You see there will be times in your life when you’re drawn into a discussion with someone who has no capacity to act in good faith. They have no intention of listening to your position or changing their mind. They just want to argue. In those moments you can choose to opt out. Stop justifying your position to people who show no willingness to hear it. Stop chasing rational outcomes with irrational people.
I know this isn’t easy because I’ve lived it. My younger sister cut me off completely, not because I was cruel or dramatic but because I quietly let the religion were were raised in. I felt like I was erased from her life. For a long time I felt like the tiger, not that I had conversations with my actual sister, but I had LOTS of conversations with her in my head. She lived rent free for a while in there. When I read that line in the fable “someone as wise as you should never waste time proving anything to a fool”. It opened my eyes. Now my sister isn’t a fool, she just needs the grass to be blue right now because green would upend her whole world. So I stopped putting any energy into that relationship and got my peace back. I still love her, but I’m no longer punishing myself trying to change what only she can change.
I read this week that Keanu Reeves said once in an interview that he was “at the stage in life where I stay out of arguments. Even if you say 1+1=5, you’re right. Have fun.” I guess he is quite the cool interesting character…anyway, that idea of just letting people be and do what they will without needing to be right is not easy I know that.
Walking away when you’re right, and not having to prove anything….that’s powerful to me.

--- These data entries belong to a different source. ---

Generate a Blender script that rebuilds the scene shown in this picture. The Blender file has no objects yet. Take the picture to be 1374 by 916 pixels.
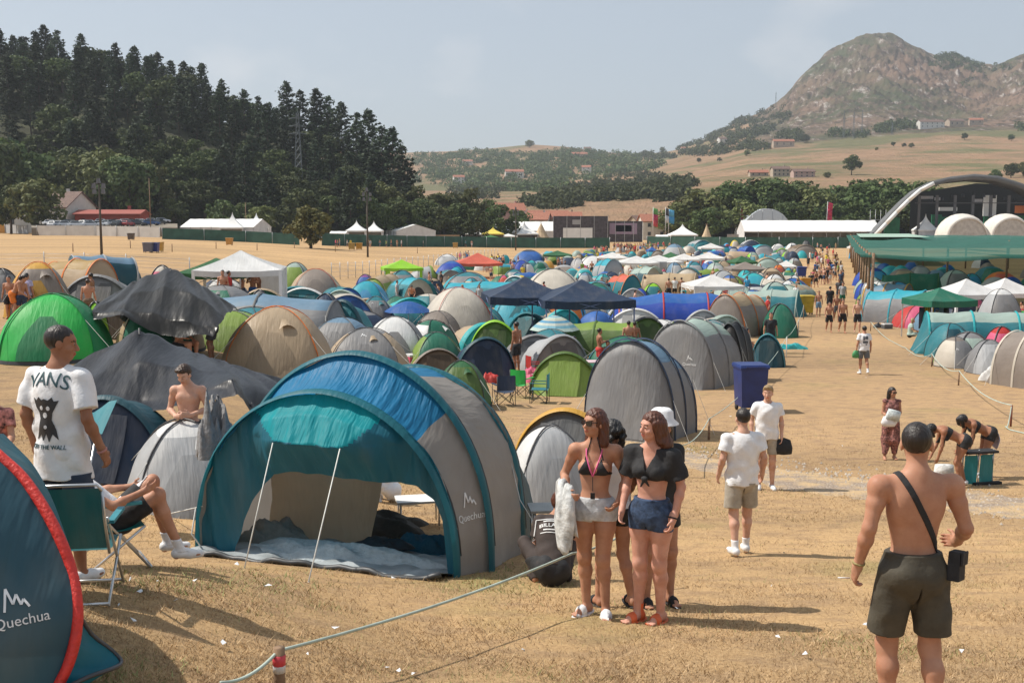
import bpy,math,random,time
import numpy as np
from mathutils import Vector,Matrix
from mathutils.bvhtree import BVHTree
T0=time.time()
random.seed(7);RNG=np.random.default_rng(11)
PI=math.pi
scene=bpy.context.scene
COL=scene.collection
F=1500.0;CX,CY=687.0,458.0;HORIZON=296.0;CAMZ=6.8
TH=math.atan((CY-HORIZON)/F)
cam_d=bpy.data.cameras.new('camera');cam=bpy.data.objects.new('camera',cam_d);COL.objects.link(cam)
cam_d.sensor_width=36;cam_d.lens=36*F/1374.0
cam_d.clip_start=0.1;cam_d.clip_end=20000
cam.location=(0,0,CAMZ);cam.rotation_euler=(PI/2-TH,0,0)
scene.camera=cam
def ray(px,py):
 a=(px-CX)/F;b=(CY-py)/F
 return np.array([a,math.cos(TH)+b*math.sin(TH),-math.sin(TH)+b*math.cos(TH)])
def proj(p):
 x,y,z=p[0],p[1],p[2]-CAMZ
 dep=y*math.cos(TH)-z*math.sin(TH)
 up=y*math.sin(TH)+z*math.cos(TH)
 return CX+F*x/dep,CY-F*up/dep,dep
_hy=np.array([-60,-10,0,4,6,8.8,13.5,19,28,40,58,79,120,9000.])
_hh=np.array([1.7,1.9,2.2,2.6,2.86,3.2,4.05,4.65,5.2,5.6,5.95,6.5,6.8,6.8])
_fy=np.arange(-60,200,0.25);_fh=np.interp(_fy,_hy,_hh)
_k=np.ones(9)/9;_fh2=np.convolve(np.pad(_fh,4,mode='edge'),_k,'valid')
def sst(t):t=np.clip(t,0,1);return t*t*(3-2*t)
def TZ(x,y):
 x=np.asarray(x,float);y=np.asarray(y,float)
 z=CAMZ-np.interp(y,_fy,_fh2)
 z=z+0.55*sst((-x-0.4)/2.7)*sst((11.8-y)/4.2)*sst((y-3)/3)
 u=x/np.maximum(y,20)
 z=z+sst((0.03-u)/0.42)*np.interp(y,[8,10,13,21,27,50,100,270,420,900],[0,.15,.5,1.35,2.0,2.5,2.7,3.4,4.0,4.0])
 return z
def Z(x,y):return float(TZ(x,y))
def G(px,py):
 """where the ray through a photo pixel meets the ground"""
 r=ray(px,py);t=3.0
 for i in range(4000):
  p=r*t
  if CAMZ+p[2]<=Z(p[0],p[1]):break
  t*=1.01
 lo,hi=t/1.01,t
 for _ in range(24):
  m=(lo+hi)/2;p=r*m
  if CAMZ+p[2]<=Z(p[0],p[1]):hi=m
  else:lo=m
 p=r*hi
 return(float(p[0]),float(p[1]),Z(p[0],p[1]))
def GT(px,ytop,h):
 """where a thing of height h whose top is at this photo pixel stands"""
 r=ray(px,ytop);t=27.0
 for i in range(4000):
  p=r*t
  if CAMZ+p[2]<=Z(p[0],p[1])+h:break
  t*=1.005
 lo,hi=t/1.005,t
 for _ in range(24):
  m=(lo+hi)/2;p=r*m
  if CAMZ+p[2]<=Z(p[0],p[1])+h:hi=m
  else:lo=m
 p=r*hi
 return(float(p[0]),float(p[1]),Z(p[0],p[1]))
def AT(px,py,y):
 r=ray(px,py);t=y/r[1];return(float(r[0]*t),y,float(CAMZ+r[2]*t))
def AD(px,d):
 x=(px-CX)/F*d
 for _ in range(20):q=proj((x,d,Z(x,d)+.9));x+=(px-q[0])/F*q[2]
 return(x,d,Z(x,d))
def scl(p):return F/proj(p)[2]
_mats={}
def _mat(name):
 m=bpy.data.materials.new(name);m.use_nodes=True
 nt=m.node_tree;nt.nodes.clear()
 out=nt.nodes.new('ShaderNodeOutputMaterial')
 return m,nt,out
def nd(nt,t,**kw):
 n=nt.nodes.new(t)
 for k,v in kw.items():
  if k in n.inputs.keys()if hasattr(n.inputs,'keys')else False:n.inputs[k].default_value=v
  else:setattr(n,k,v)
 return n
def noise(nt,vec,scale,detail=3,rough=0.55,dim=None):
 n=nt.nodes.new('ShaderNodeTexNoise');n.inputs['Scale'].default_value=scale
 n.inputs['Detail'].default_value=detail;n.inputs['Roughness'].default_value=rough
 if vec is not None:nt.links.new(vec,n.inputs['Vector'])
 return n
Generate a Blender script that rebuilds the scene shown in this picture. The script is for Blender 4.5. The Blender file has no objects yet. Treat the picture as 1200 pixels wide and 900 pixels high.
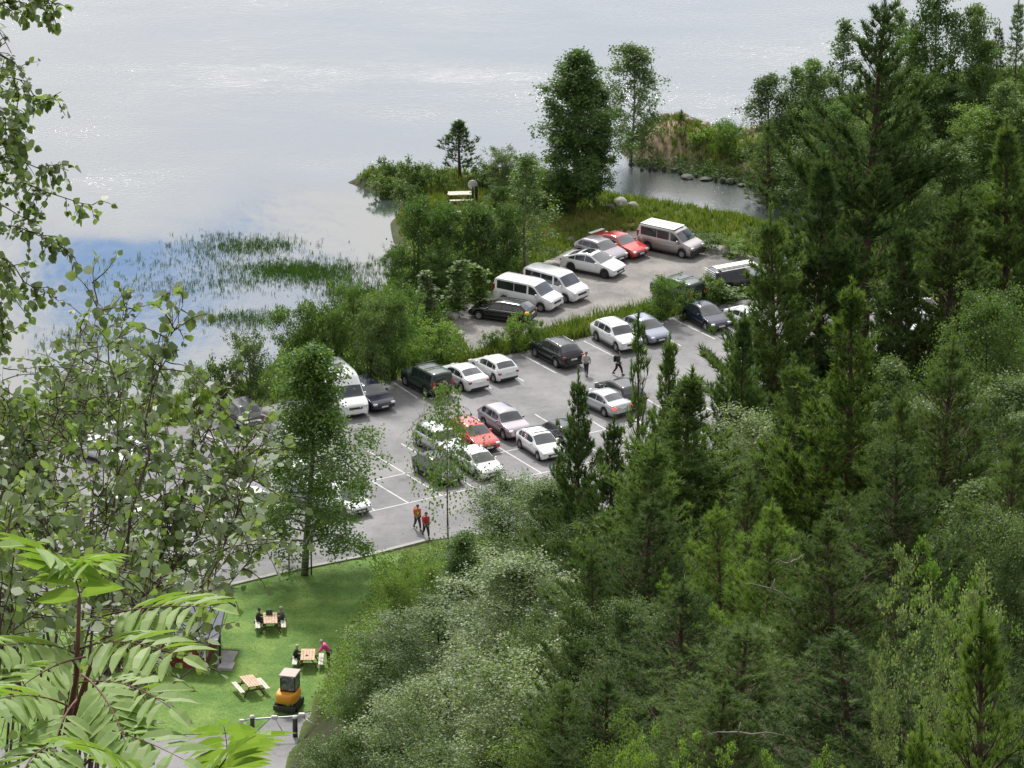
import bpy, bmesh, math, random
import numpy as np
from mathutils import Vector, Matrix
S = bpy.context.scene
COL = S.collection
R = math.radians
CAMZ, PITCH, FPX = 118.0, 20.0, 5850.0
CP, SP = math.cos(R(PITCH)), math.sin(R(PITCH))

# ------------------------------------------------------------------ camera
cam = bpy.data.cameras.new('camera'); camo = bpy.data.objects.new('camera', cam); COL.objects.link(camo)
camo.location = (0, 0, CAMZ); camo.rotation_euler = (R(90-PITCH), 0, 0)
cam.sensor_width = 36; cam.lens = 36*FPX/1200; cam.clip_start = .5; cam.clip_end = 12000
S.camera = camo

def ray(px, py):
    u = (px-600)/FPX; v = (450-py)/FPX
    return (u, CP + v*SP, -SP + v*CP)
def G(px, py, z=0.0):            # photograph point standing on height z
    d = ray(px, py); t = (z-CAMZ)/d[2]
    return Vector((d[0]*t, d[1]*t, z))
def D(px, py, Y):                # photograph point at distance Y
    d = ray(px, py); t = Y/d[1]
    return Vector((d[0]*t, Y, CAMZ + d[2]*t))

# ------------------------------------------------------------------ materials
def new_mat(name):
    m = bpy.data.materials.new(name); m.use_nodes = True
    nt = m.node_tree; nt.nodes.clear()
    out = nt.nodes.new('ShaderNodeOutputMaterial')
    return m, nt, out
def pbr(name, col, rough=.5, metal=0.0, noise=0.0, nscale=8.0, coat=0.0, emit=None, bump=0.0, trans=0.0):
    m, nt, out = new_mat(name)
    b = nt.nodes.new('ShaderNodeBsdfPrincipled'); nt.links.new(b.outputs[0], out.inputs[0])
    b.inputs['Roughness'].default_value = rough; b.inputs['Metallic'].default_value = metal
    b.inputs['Coat Weight'].default_value = coat; b.inputs['Coat Roughness'].default_value = .08
    if trans: b.inputs['Transmission Weight'].default_value = trans
    c = (*col, 1)
    if noise or bump:
        tc = nt.nodes.new('ShaderNodeTexCoord'); n = nt.nodes.new('ShaderNodeTexNoise')
        n.inputs['Scale'].default_value = nscale; n.inputs['Detail'].default_value = 6
        nt.links.new(tc.outputs['Object'], n.inputs['Vector'])
        if noise:
            r = nt.nodes.new('ShaderNodeMapRange'); r.inputs[1].default_value = .3; r.inputs[2].default_value = .7
            r.inputs[3].default_value = 1-noise; r.inputs[4].default_value = 1+noise
            nt.links.new(n.outputs['Fac'], r.inputs[0])
            mx = nt.nodes.new('ShaderNodeVectorMath'); mx.operation = 'SCALE'; mx.inputs[0].default_value = col
            nt.links.new(r.outputs[0], mx.inputs['Scale']); nt.links.new(mx.outputs[0], b.inputs['Base Color'])
        else: b.inputs['Base Color'].default_value = c
        if bump:
            bp = nt.nodes.new('ShaderNodeBump'); bp.inputs['Strength'].default_value = bump
            nt.links.new(n.outputs['Fac'], bp.inputs['Height']); nt.links.new(bp.outputs[0], b.inputs['Normal'])
    else: b.inputs['Base Color'].default_value = c
    if emit:
        b.inputs['Emission Color'].default_value = (*emit[0], 1); b.inputs['Emission Strength'].default_value = emit[1]
    return m

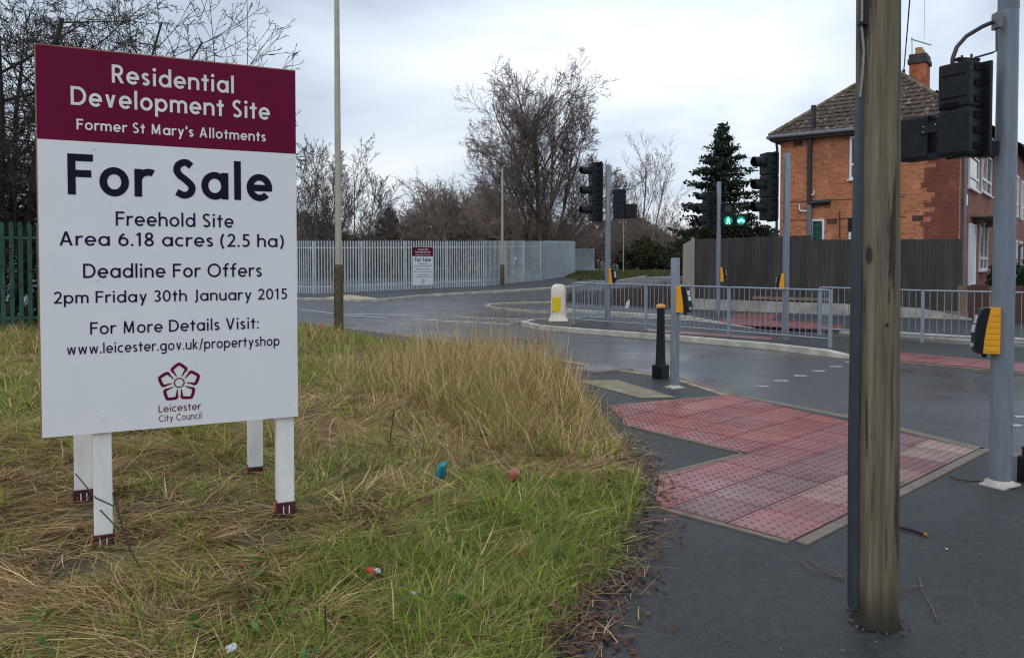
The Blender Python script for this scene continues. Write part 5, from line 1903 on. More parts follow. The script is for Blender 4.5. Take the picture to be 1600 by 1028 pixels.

The punishment to the tiger wasn’t cruelty.
It was protection.
A whole year of silence so the Tiger could stop bleeding energy into a fight that was never his to finish.
I want that year of silence sometimes.
I want it for all of us.
So now, whenever I feel that familiar pull, the need to explain one more time, to have the last word, to make someone finally see, I hear the Lion’s voice in my head:
“Heidi… you’re the Tiger.
Don’t waste your roar.”
And I choose the silence instead.
Not because I don’t care.
Not because I’m weak.
But because I finally understand that my peace is worth more than their version of the story.
I still speak up when it matters.
I still have the courageous conversations with people who are willing to listen and grow.
But I no longer hand my power to anyone who needs me to be wrong so they can stay comfortable.
There’s a quiet strength in that.
A deep self-respect.
So here’s what I want you to take with you today:
You are allowed to stop arguing with people who have already made up their mind.
You are allowed to let someone believe the grass is blue if that’s what they need right now.
You are allowed to protect your energy, your heart, your nervous system, like the sacred things they are.
The Lion didn’t waste a single word on the Donkey.
He saved them all for the Tiger, the one who was worth teaching.
You are the Tiger in your own story.
Act like it.
Save your roar for the people and the moments that deserve it.
Your peace is worth it. So here’s the challenge I’m giving myself this season and I want to give it to you too. “Respect yourself enough to be quietly right, You don’t need to announce it. You don’t need to prove it, You don’t need anyone else’s applause when you choose silence over a fight you’re never going to win”.